Le gouvernement américain réagit à chaque répudiation de ses mensonges en en concoctant de nouveaux. L’accusation d’attaque chimique avait suivi directement l’effondrement des allégations non étayées, britanniques et américaines, que la Russie aurait tenté d’assassiner en Angleterre son ancien agent Sergei Skripal et sa fille Yulia en utilisant une substance neurotoxique. Tous deux sont en passe d’être parfaitement rétablis, bien qu’ils aient prétendument été empoisonnés par le gaz militaire le plus meurtrier qui soit.
Le rapport du FBI et du National Cyber Security Center (NCSC) du Royaume-Uni paru hier intitulé « Des cyber-acteurs sponsorisés par l’État russe ciblent les équipements réseaux », n’est pas plus crédible. Comme les précédentes accusations portées par les services de renseignement contre Moscou, il n’y a pas un seul élément de preuve dans le document pour les étayer.
Sur ses 21 pages, environ 15 fournissent des informations génériques sur les failles de sécurité des réseaux informatiques couramment exploitées par ce que le rapport appelle des « cyber-acteurs ». Elles donnent des conseils aux usagers et aux administrateurs réseau pour améliorer la sécurité numérique. Il s’agit notamment de ne pas utiliser « le même mot de passe sur plusieurs appareils », d’éviter les protocoles de communication non cryptés et de remplacer le matériel et les logiciels de sécurité obsolètes.
Les six premières pages contiennent les seules références à la Russie, mais ne fournissent aucun détail, et encore moins de preuves, d’activités spécifiques. Toutes les accusations portées contre Moscou commencent par des phrases telles que : « Le FBI et la NCSC ont une grande confiance dans le fait que » ; « Les gouvernements américain et britannique évaluent » ; ils « ont reçu des informations de plusieurs sources que… », etc.
Rien de tout cela n’a empêché les médias des États-Unis et du Royaume-Uni d’amplifier consciencieusement les dernières accusations.
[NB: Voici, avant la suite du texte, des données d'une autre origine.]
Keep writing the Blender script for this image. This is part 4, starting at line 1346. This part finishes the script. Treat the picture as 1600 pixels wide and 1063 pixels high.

Un article publié en première page du New York Times, « La mise en garde des États-Unis et le Royaume-Uni sur des Cyberattaques comprennent des domiciles privés », cite les commentaires de Rob Joyce, un assistant spécial du Président et coordinateur de la cybersécurité pour le Conseil national de sécurité, déclarant que les Russes « cherchent à exploiter la popularité croissante des appareils connectés à Internet » que « vous et moi avons chez nous ».
En disant plus qu’il ne voulait, l’article indique que le document gouvernemental « était en préparation depuis longtemps » et qu’il n’était pas « une réponse à des événements récents ». En d’autres termes, les agences de renseignement attendaient le moment opportun pour le publier. Sa diffusion a plusieurs buts.
D’abord, créer un état de panique dans la population pour faciliter une escalade majeure de la confrontation avec la Russie. Deuxièmement, contrecarrer la méfiance populaire vis-à-vis des médias et le scepticisme envers ce qui est largement vu comme un nouveau prétexte pour une guerre de plus contre un pays du Moyen-Orient et, troisièmement, réprimer le sentiment anti-guerre et légitimer la répression des droits démocratiques et la censure d’Internet sous pavillon de lutte contre la cyber-guerre russe et les « fausses nouvelles ».
Le lien entre la poussée vers la guerre et la censure de l’Internet a été mis en évidence par les déclarations des responsables du Pentagone suite à l’attaque de la Syrie. Le secrétaire américain à la Défense, James Mattis, a averti vendredi qu’il y aurait une augmentation de la « désinformation » russe en réponse aux frappes américaines et alliées. La porte-parole du Pentagone, Dana White, a déclaré que l’affirmation des Russes que la défense aérienne syrienne avaient abattu 71 des 105 missiles lancés sur la Syrie faisait partie d’une campagne de désinformation « qui a déjà commencé ». Elle dit qu’il y avait eu sur 24 heures « une augmentation de 2000 pour cent des trolls russes ».
Ces affirmations visent à faire de toute déclaration contredisant le récit officiel du gouvernement et de l’armée américaine de la « désinformation » étrangère et essentiellement traître.
Le rapport du FBI vise sans aucun doute aussi à alimenter la campagne en cours des agences de renseignement et du Parti démocrate exigeant que Trump aggrave encore la confrontation avec la Russie. Le Times et les autres médias alignés sur le Parti démocrate ont attaqué l’annonce par l’Administration Trump hier que les États-Unis n’imposeraient pas de nouvelles sanctions à la Russie, contredisant ainsi les déclarations de Nikki Haley, l’ambassadrice américaine aux Nations Unies.
Le Times cite le démocrate Eliot Engel de la Commission des Affaires étrangères de la Chambre, qui avait déclaré : « Je suis indigné de ce que le président Trump ait annulé les sanctions contre la Russie pour le soutien qu’elle donne au régime d’Assad ». Nikolas Kristof, chroniqueur du Times, a fait la promotion des guerres impérialistes au nom des « droits de l’homme », a félicité sur MSNBC l’archi-réactionnaire Haley contre Trump, déclarant qu’elle était « bien plus appréciée que n’importe quel autre membre ou presque de l’administration dans la politique étrangère ».